Ringfort (Rath), Curragh, Co. Cork
Co. Cork |
Ringforts
A field in Curragh, Co. Cork, holds the ghost of a structure that was already ancient when it was first mapped in 1842.
Ordnance Survey cartographers recorded it then as a hachured circular enclosure roughly 40 metres across, and again in 1904. By 1939, the same maps showed it slightly differently, as a circular area of around 30 metres diameter enclosed by a fosse, the term for the ditched earthwork that typically surrounds a rath or ringfort. Then, around 1978, the landowner levelled it. What had survived millennia did not survive the late twentieth century.

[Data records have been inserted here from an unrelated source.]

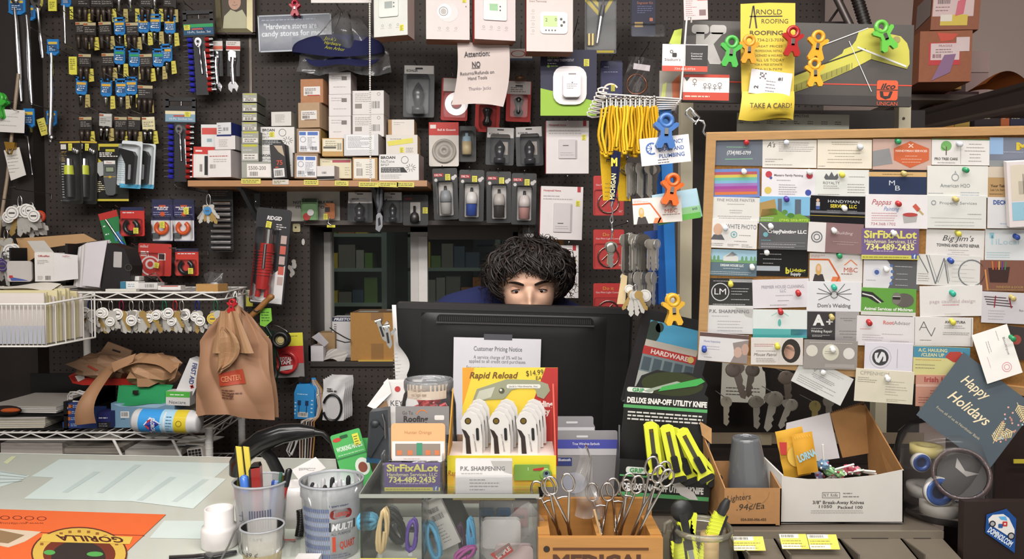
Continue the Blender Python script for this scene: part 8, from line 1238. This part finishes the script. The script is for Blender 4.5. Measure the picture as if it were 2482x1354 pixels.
t = T('candy_jar','clear plastic jar of red caps with a tan note inside','jar',PJ); b = t.p('jar_wall','dfe3e6:t10'); b.lathe([(0,1),(58,1),(66,10),(68,60),(66,150),(60,176),(54,186)],n=40); r = t.p('rim','d6dade:h35'); r.lathe([(50,184),(58,184),(60,192),(60,206),(57,212),(52,212),(52,190)],n=40); q = t.p('note','c9b9a8:p'); q.add([(60*math.sin(a),y,60*math.cos(a))for y in(172,206)for a in[math.radians(-50+10*i)for i in range(11)]],[(i,i+1,12+i,11+i)for i in range(10)]); n0 = len(q.v); q.lines(-34,202,30,178,2,'a08f80',61,4,.9)
for i in range(26):
 a, rr_ = R.uniform(0,6.28), R.uniform(6,48); k = T('bottle_cap','small red plastic cap in the clear jar on the display case','cap',PJ,'red caps in the jar'); x, z, y = rr_*math.cos(a), rr_*math.sin(a), 108+R.uniform(0,58); k.p('cap',R.choice(['b52a30:g','c23a3a:g'])).tube([(x-7,y-3,z),(x+7,y+5,z+R.uniform(-5,5))],[8,6],10)
O('paper_disc','white paper disc lying in front inside the cap jar','paper',F(1040,1040,ztop(1040,1128)-.03),'d9d3d2:p').disc(0,0,44,10,20,20)if 0 else None
t = T('key_carton','opened white carton printed KEY with a red dot left of the cap jar','box',G(930,990,1.42)); b = t.p('carton','d3d0ce:p'); b.box(930,926,1020,1120,-40,0); b.text('KEY',962,976,13,'4a4a4c',30,z=.6); b.c('b03a3a'); b.disc(964,942,7,.6); f = t.p('flap','dad8d6:p'); f.hexa([(942,914,6),(950,950,6),(912,988,14),(893,980,14),(942,914,7.5),(950,950,7.5),(912,988,15.5),(893,980,15.5)]); f.c('8d6f52:c'); f.hexa([(938,968,4),(942,985,4),(912,1000,12),(898,996,12),(938,968,5),(942,985,5),(912,1000,13),(898,996,13)])
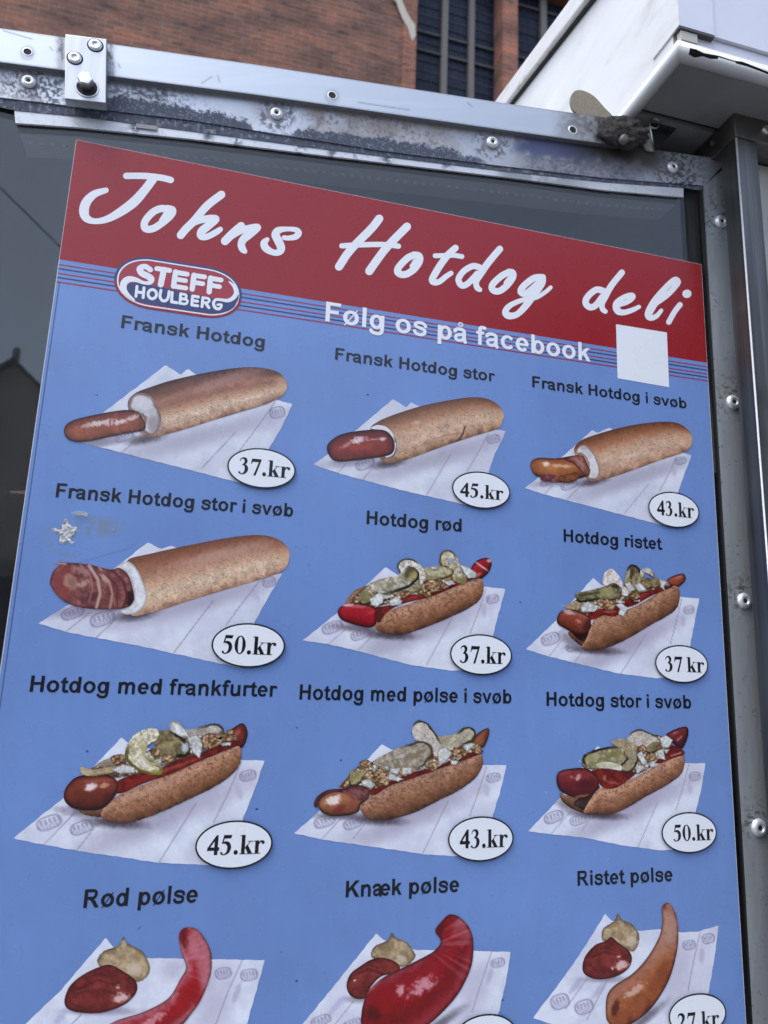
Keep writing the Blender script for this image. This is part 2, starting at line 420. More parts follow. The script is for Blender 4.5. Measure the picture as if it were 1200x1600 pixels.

Ringforts, known variously as raths or lios depending on regional usage, are among the most common early medieval monument types in Ireland, typically dating from roughly the fifth to the twelfth centuries. They served as enclosed farmsteads, the surrounding bank and ditch defining both a working boundary and a social statement about the family within. The Curragh example appears to have been a fairly modest specimen, its interior defined by two banks, and aerial photography has since revealed crop marks suggesting an outer bank as well, a detail invisible from ground level. Crop marks of this kind appear in dry summers when buried earthworks affect how grass and grain grow above them, leaving pale or dark outlines readable only from the air. The combination of the historical map sequence and the aerial evidence gives a reasonably detailed picture of a site that now presents itself as little more than a shallow depression with a low rise on either side, sitting quietly in pasture on a south-facing slope.